• **Material for this task**:
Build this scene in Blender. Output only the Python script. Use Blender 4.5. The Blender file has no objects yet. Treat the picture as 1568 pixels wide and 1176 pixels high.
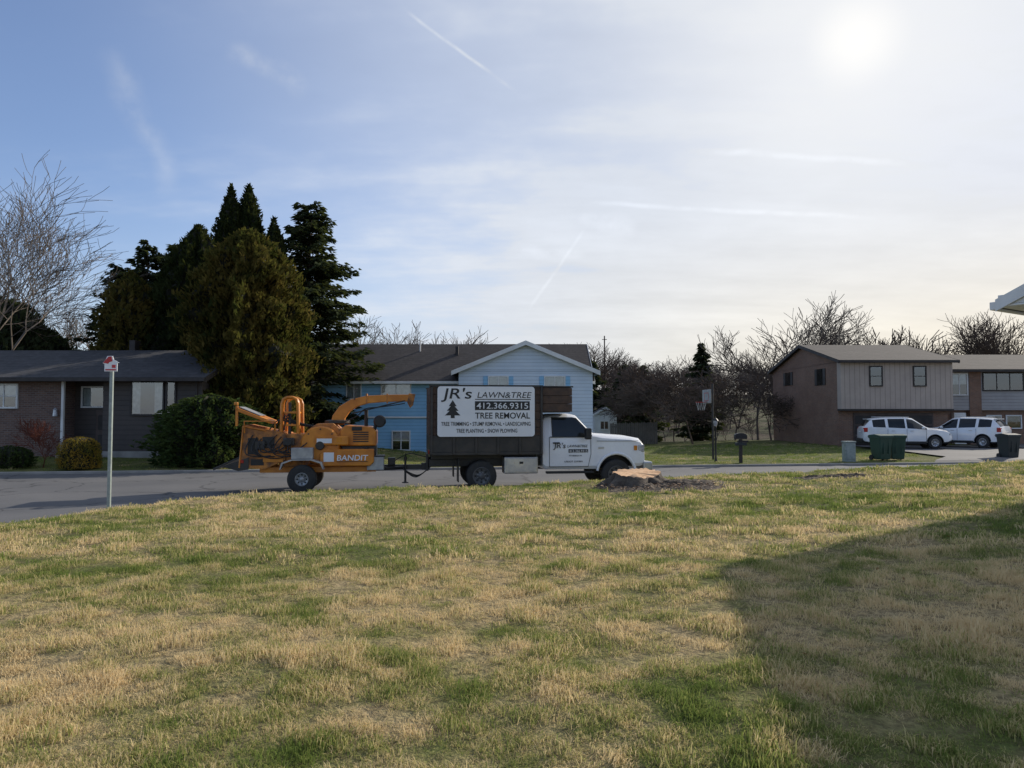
import bpy, bmesh, math, random
import numpy as np
from mathutils import Vector, noise, Matrix, Euler
random.seed(7); rng=np.random.default_rng(7)
F=1132.0
def PX(px,d): return (px-784)/F*d
def PZ(py,d): return 2.0+(636-py)/F*d
scene=bpy.context.scene
COL=scene.collection
# ------------------------------------------------------------------ node helper
class NT:
    def __init__(s,tree): s.t=tree; s.n=tree.nodes; s.l=tree.links
    def new(s,typ,**kw):
        n=s.n.new(typ)
        for k,v in kw.items(): setattr(n,k,v)
        return n
    def put(s,sock,v):
        if isinstance(v,bpy.types.NodeSocket): s.l.new(v,sock)
        elif v is not None:
            if isinstance(v,(tuple,list)) and len(v)==3 and sock.type=='RGBA': v=(*v,1)
            sock.default_value=v
    def math(s,op,a,b=None,c=None,clamp=False):
        n=s.new('ShaderNodeMath',operation=op); n.use_clamp=clamp
        s.put(n.inputs[0],a)
        if b is not None: s.put(n.inputs[1],b)
        if c is not None: s.put(n.inputs[2],c)
        return n.outputs[0]
    def vmath(s,op,a,b=None):
        n=s.new('ShaderNodeVectorMath',operation=op); s.put(n.inputs[0],a)
        if b is not None: s.put(n.inputs[1],b)
        return n.outputs['Value'] if op in('DOT_PRODUCT','LENGTH') else n.outputs[0]
    def noise(s,vec,scale,detail=4,rough=.55):
        n=s.new('ShaderNodeTexNoise'); s.put(n.inputs['Vector'],vec)
        n.inputs['Scale'].default_value=scale; n.inputs['Detail'].default_value=detail; n.inputs['Roughness'].default_value=rough
        return n.outputs[0]
    def mr(s,v,a,b,c=0.,d=1.,smooth=False):
        n=s.new('ShaderNodeMapRange'); n.clamp=True
        if smooth: n.interpolation_type='SMOOTHSTEP'
        s.put(n.inputs[0],v)
        for i,x in enumerate((a,b,c,d)): n.inputs[i+1].default_value=x
        return n.outputs[0]
    def mix(s,f,a,b,typ='MIX'):
        n=s.new('ShaderNodeMix',data_type='RGBA',blend_type=typ)
        s.put(n.inputs[0],f); s.put(n.inputs[6],a); s.put(n.inputs[7],b)
        return n.outputs[2]
    def bump(s,h,strength=.5,dist=.02):
        n=s.new('ShaderNodeBump'); s.put(n.inputs['Height'],h)
        n.inputs['Strength'].default_value=strength; n.inputs['Distance'].default_value=dist
        return n.outputs[0]
def newmat(name):
    m=bpy.data.materials.new(name); m.use_nodes=True
    t=NT(m.node_tree); b=m.node_tree.nodes['Principled BSDF']
    return m,t,b
def mat(name,c1,c2=None,scale=4,rough=.7,bump=0,bscale=30,bdist=.01,metal=0,coat=0,spec=.5):
    m,t,b=newmat(name)
    if c2 is None: c2=tuple(c*.75 for c in c1)
    tc=t.new('ShaderNodeTexCoord').outputs['Object']
    nz=t.noise(tc,scale,3); f=t.mr(nz,.35,.65)
    t.put(b.inputs['Base Color'],t.mix(f,c1,c2))
    r2=t.mr(nz,.3,.7,max(0,rough-.08),min(1,rough+.08)); t.put(b.inputs['Roughness'],r2)
    b.inputs['Metallic'].default_value=metal; b.inputs['Coat Weight'].default_value=coat
    b.inputs['Specular IOR Level'].default_value=spec
    if bump: t.put(b.inputs['Normal'],t.bump(t.noise(tc,bscale,3),bump,bdist))
    return m
def diffmat(name,c1,c2,scale=1):
    m,t,b=newmat(name)
    tc=t.new('ShaderNodeTexCoord').outputs['Object']
    d=t.new('ShaderNodeBsdfDiffuse'); t.put(d.inputs[0],t.mix(t.mr(t.noise(tc,scale,1),.35,.65),c1,c2))
    t.l.new(d.outputs[0],m.node_tree.nodes['Material Output'].inputs[0]); m.node_tree.nodes.remove(b)
    return m
def linemat(name,c1,c2,pitch=.2,rough=.7,line=.55,axis=2,bd=.02,wear=.0):
    m,t,b=newmat(name)
    tc=t.new('ShaderNodeTexCoord').outputs['Object']
    sp=t.new('ShaderNodeSeparateXYZ'); t.put(sp.inputs[0],tc)
    src=sp.outputs[axis] if axis!=3 else t.math('ADD',sp.outputs[0],sp.outputs[1])
    fr=t.math('FRACT',t.math('DIVIDE',src,pitch))
    edge=t.mr(fr,0.0,.16,line,1)
    base=t.mix(t.mr(t.noise(tc,1.3,5,.65),.35,.65),c1,c2)
    if wear:
        mp=t.new('ShaderNodeMapping'); t.put(mp.inputs[0],tc); mp.inputs['Scale'].default_value=(5,5,9)
        base=t.mix(t.mr(t.noise(mp.outputs[0],1.0,3,.7),.35,.65,0,wear),base,tuple(c*.35 for c in c1))
    mul=t.new('ShaderNodeCombineXYZ')
    for i in range(3): t.put(mul.inputs[i],edge)
    t.put(b.inputs['Base Color'],t.mix(1.0,base,mul.outputs[0],'MULTIPLY'))
    b.inputs['Roughness'].default_value=rough
    t.put(b.inputs['Normal'],t.bump(t.math('SUBTRACT',1.0,fr),.6,bd))
    return m
def brickm(name,c1,c2,mortar,w=.22,h=.075,ms=.012):
    m,t,b=newmat(name)
    tc=t.new('ShaderNodeTexCoord').outputs['Object']
    sp=t.new('ShaderNodeSeparateXYZ'); t.put(sp.inputs[0],tc)
    cb=t.new('ShaderNodeCombineXYZ'); t.put(cb.inputs[0],t.math('ADD',sp.outputs[0],sp.outputs[1])); t.put(cb.inputs[1],sp.outputs[2])
    br=t.new('ShaderNodeTexBrick'); t.put(br.inputs['Vector'],cb.outputs[0])
    br.inputs['Scale'].default_value=1; br.inputs['Brick Width'].default_value=w; br.inputs['Row Height'].default_value=h
    br.inputs['Mortar Size'].default_value=ms
    br.inputs['Color1'].default_value=(*c1,1); br.inputs['Color2'].default_value=(*c2,1); br.inputs['Mortar'].default_value=(*mortar,1)
    base=t.mix(t.mr(t.noise(tc,.9,5),.3,.7,0,.5),br.outputs['Color'],tuple(c*.5 for c in c1))
    t.put(b.inputs['Base Color'],base); b.inputs['Roughness'].default_value=.9
    t.put(b.inputs['Normal'],t.bump(t.math('SUBTRACT',1.,br.outputs['Fac']),.5,.01))
    return m
def thinleaf(m,t,b,col,trcol,trans):
    d=t.new('ShaderNodeBsdfDiffuse'); t.put(d.inputs[0],col)
    tr=t.new('ShaderNodeBsdfTranslucent'); t.put(tr.inputs[0],trcol)
    ms=t.new('ShaderNodeMixShader'); ms.inputs[0].default_value=trans
    t.l.new(d.outputs[0],ms.inputs[1]); t.l.new(tr.outputs[0],ms.inputs[2])
    t.l.new(ms.outputs[0],m.node_tree.nodes['Material Output'].inputs[0]); m.node_tree.nodes.remove(b)
def leafmat(name,c1,c2,trans=.25,nscale=.8):
    m,t,b=newmat(name)
    g=t.new('ShaderNodeNewGeometry')
    tc=t.new('ShaderNodeTexCoord').outputs['Object']
    f=t.math('ADD',t.math('MULTIPLY',g.outputs['Random Per Island'],.5),t.mr(t.noise(tc,nscale,1),.3,.7,-.1,.6),clamp=True)
    col=t.mix(f,c1,c2)
    thinleaf(m,t,b,col,t.mix(.3,col,(.25,.3,.05)),trans)
    return m
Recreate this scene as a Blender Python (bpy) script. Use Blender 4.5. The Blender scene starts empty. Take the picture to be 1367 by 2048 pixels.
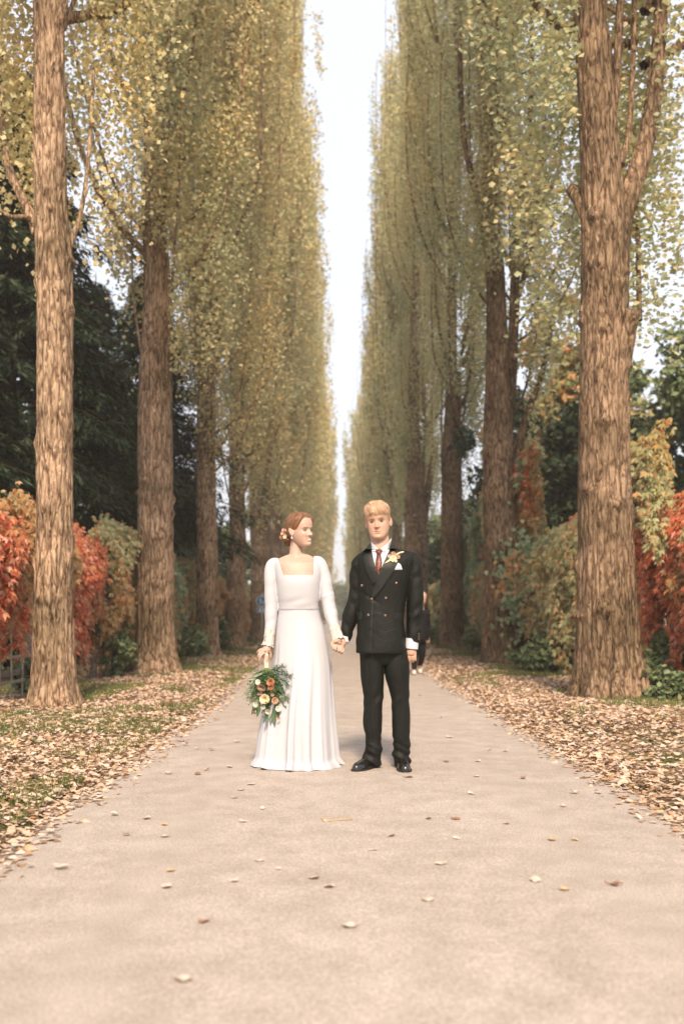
import bpy, bmesh, math, random
import numpy as np
from mathutils import Vector, Matrix
from mathutils.bvhtree import BVHTree

# ------------------------------------------------------------------ camera, world, sun, exposure
SC = bpy.context.scene
COL = SC.collection
HAZE = 0.0013
FPX, VPX, VPY, CAMH = 1991.0, 675.0, 1232.0, 1.05      # focal length in px, vanishing point, eye height

cam_d = bpy.data.cameras.new('camera')
cam_d.sensor_fit = 'VERTICAL'; cam_d.sensor_height = 36.0; cam_d.lens = 35.0
cam_d.shift_y = (VPY - 1024.0) / 2048.0
cam_d.shift_x = (683.5 - VPX) / 2048.0
cam_d.clip_start = 0.1; cam_d.clip_end = 3000
cam_d.dof.use_dof = True; cam_d.dof.focus_distance = 6.7; cam_d.dof.aperture_fstop = 1.7
cam = bpy.data.objects.new('camera', cam_d); COL.objects.link(cam)
cam.location = (0, 0, CAMH); cam.rotation_euler = (math.pi/2, 0, 0)
SC.camera = cam

SUN_EL, SUN_AZ = math.radians(41), math.radians(2)    # behind the camera, a little to its right
world = bpy.data.worlds.new('World'); SC.world = world; world.use_nodes = True
wn, wl = world.node_tree.nodes, world.node_tree.links
wn.clear()
w_out = wn.new('ShaderNodeOutputWorld'); w_bg = wn.new('ShaderNodeBackground')
w_sky = wn.new('ShaderNodeTexSky'); w_sky.sky_type = 'NISHITA'; w_sky.sun_disc = False
w_sky.sun_elevation = SUN_EL; w_sky.sun_rotation = math.pi - SUN_AZ
w_sky.air_density = 1.0; w_sky.dust_density = 4.0; w_sky.ozone_density = 1.0
w_mix = wn.new('ShaderNodeMix'); w_mix.data_type = 'RGBA'; w_mix.inputs[0].default_value = 0.82
w_mix.inputs[7].default_value = (4.95, 5.15, 5.7, 1)      # thin bright cloud veil over the clear sky
wl.new(w_sky.outputs[0], w_mix.inputs[6]); wl.new(w_mix.outputs[2], w_bg.inputs[0])
w_bg.inputs[1].default_value = 0.072
wl.new(w_bg.outputs[0], w_out.inputs[0])

sun_d = bpy.data.lights.new('sun', 'SUN'); sun_d.energy = 2.0; sun_d.angle = math.radians(9)
sun_d.color = (1.0, 0.82, 0.63)
sun = bpy.data.objects.new('sun', sun_d); COL.objects.link(sun)
sdir = Vector((math.sin(SUN_AZ)*math.cos(SUN_EL), -math.cos(SUN_AZ)*math.cos(SUN_EL), math.sin(SUN_EL)))
sun.rotation_euler = sdir.to_track_quat('Z', 'Y').to_euler()

SC.view_settings.view_transform = 'Standard'; SC.view_settings.look = 'None'
SC.view_settings.exposure = 1.68; SC.view_settings.gamma = 1.0
SC.render.engine = 'CYCLES'
SC.cycles.use_denoising = True
SC.cycles.max_bounces = 6; SC.cycles.diffuse_bounces = 4; SC.cycles.glossy_bounces = 2
SC.cycles.transmission_bounces = 3; SC.cycles.transparent_max_bounces = 6; SC.cycles.volume_bounces = 1
SC.cycles.use_adaptive_sampling = True; SC.cycles.adaptive_threshold = 0.02

# ------------------------------------------------------------------ helpers
def at(px, py, Y):
    return np.array([(px-VPX)/FPX*Y, Y, CAMH+(VPY-py)/FPX*Y])

def ground_at(px, py):
    Y = FPX*CAMH/(py-VPY)
    return (px-VPX)/FPX*Y, Y

def _hash(ix, iy, iz, seed):
    h = (ix*374761393 + iy*668265263 + iz*2147483647 + seed*1274126177) & 0xffffffff
    h = ((h ^ (h >> 13)) * 1274126177) & 0xffffffff
    return ((h ^ (h >> 16)) & 0xffff) / 65535.0

def vnoise(P, seed=0):
    """smooth value noise in -1..1 for an (n,3) array"""
    P = np.asarray(P, float)
    i = np.floor(P).astype(np.int64); f = P - i; f = f*f*(3-2*f)
    r = 0
    for dx in (0, 1):
        for dy in (0, 1):
            for dz in (0, 1):
                w = (f[:, 0] if dx else 1-f[:, 0])*(f[:, 1] if dy else 1-f[:, 1])*(f[:, 2] if dz else 1-f[:, 2])
                r = r + w*_hash(i[:, 0]+dx, i[:, 1]+dy, i[:, 2]+dz, seed)
    return r*2-1

def smooth01(x, a, b):
    t = np.clip((np.asarray(x, float)-a)/(b-a), 0, 1)
    return t*t*(3-2*t)

def mesh(name, V, F, mats, smooth=True, fmat=None):
    """V (n,3); F list of (k,m) int arrays or one array"""
    if not isinstance(F, (list, tuple)): F = [F]
    F = [np.asarray(f, np.int64) for f in F if len(f)]
    me = bpy.data.meshes.new(name)
    V = np.asarray(V, np.float32)
    me.vertices.add(len(V)); me.vertices.foreach_set('co', V.ravel())
    loops = np.concatenate([f.ravel() for f in F])
    tot = np.concatenate([np.full(len(f), f.shape[1]) for f in F])
    start = np.concatenate([[0], np.cumsum(tot)[:-1]])
    me.loops.add(len(loops)); me.loops.foreach_set('vertex_index', loops.astype(np.int32))
    me.polygons.add(len(tot)); me.polygons.foreach_set('loop_start', start.astype(np.int32))
    me.polygons.foreach_set('loop_total', tot.astype(np.int32))
    me.polygons.foreach_set('use_smooth', np.full(len(tot), smooth))
    if mats is not None:
        for m in (mats if isinstance(mats, (list, tuple)) else [mats]): me.materials.append(m)
    if fmat is not None: me.polygons.foreach_set('material_index', np.asarray(fmat, np.int32))
    me.update(); me.validate()
    return me

def link(me, name, parent=None, loc=(0, 0, 0), rot=(0, 0, 0), scale=None):
    o = bpy.data.objects.new(name, me); COL.objects.link(o)
    if parent is not None: o.parent = parent
    o.location = loc; o.rotation_euler = rot
    if scale is not None: o.scale = scale
    return o

def tag(o, label=None, cat=None, group=None, kind=None):
    if label: o['label'] = label
    if cat: o['category'] = cat
    if group: o['group'] = group
    if kind: o['kind'] = kind
    return o

def thing(name, loc, label, cat, group=None, rz=0):
    o = bpy.data.objects.new(name, None); COL.objects.link(o)
    o.location = loc; o.rotation_euler = (0, 0, rz); o.empty_display_size = 0.1
    return tag(o, label, cat, group)

class MB:
    """collects pieces of one mesh"""
    def __init__(s): s.V = []; s.F = {}; s.n = 0; s.k = {}
    def add(s, V, F, mi=0):
        V = np.asarray(V, float); s.V.append(V)
        for f in (F if isinstance(F, list) else [F]):
            f = np.asarray(f)
            if len(f): s.F.setdefault((f.shape[1], mi), []).append(f + s.n)
        s.n += len(V); return s
    def build(s, name, mats, parent=None, smooth=True, loc=(0, 0, 0)):
        keys = sorted(s.F)
        F = [np.concatenate(s.F[k]) for k in keys]
        fm = np.concatenate([np.full(len(f), k[1]) for f, k in zip(F, keys)])
        return link(mesh(name, np.concatenate(s.V), F, mats, smooth, fm), name, parent, loc)

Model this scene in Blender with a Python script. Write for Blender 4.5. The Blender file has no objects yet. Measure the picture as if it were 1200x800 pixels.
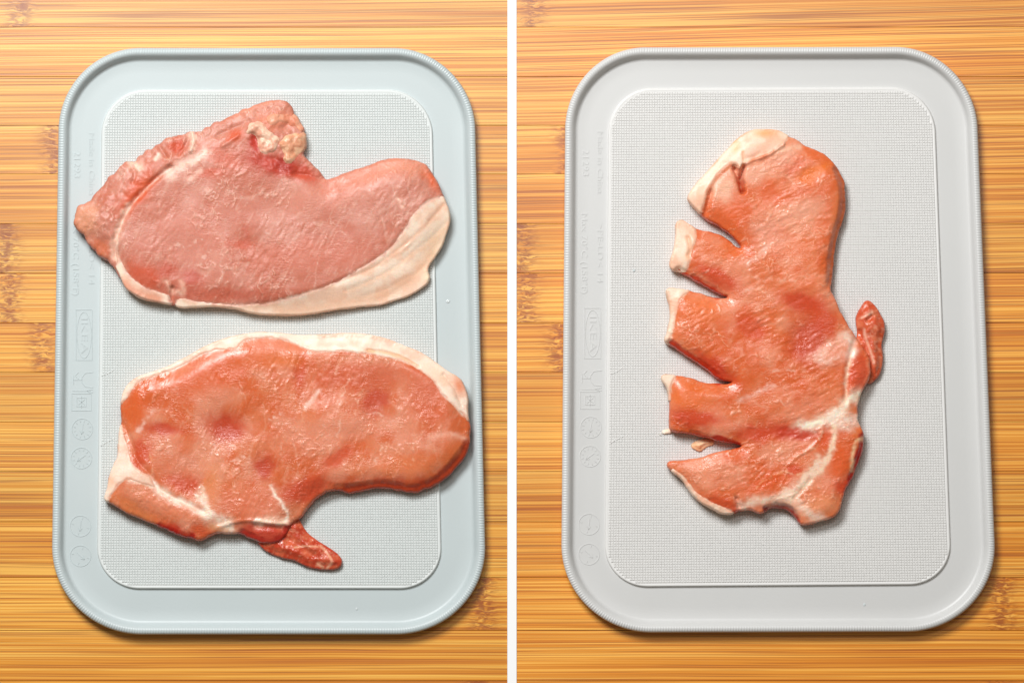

• **Short task**: Among the records above, locate the line containing "Recreate this scene" and the line containing "from mathutils.bvhtree import BVHTree", then transcribe exactly the lines starting at the first and ending at the second, with no pictures.

• **Result of the task**:
Recreate this scene as a Blender Python (bpy) script. Use Blender 4.5. The Blender scene starts empty. Take the picture to be 1367 by 2048 pixels.
import bpy, bmesh, math, random
import numpy as np
from mathutils import Vector, Matrix
from mathutils.bvhtree import BVHTree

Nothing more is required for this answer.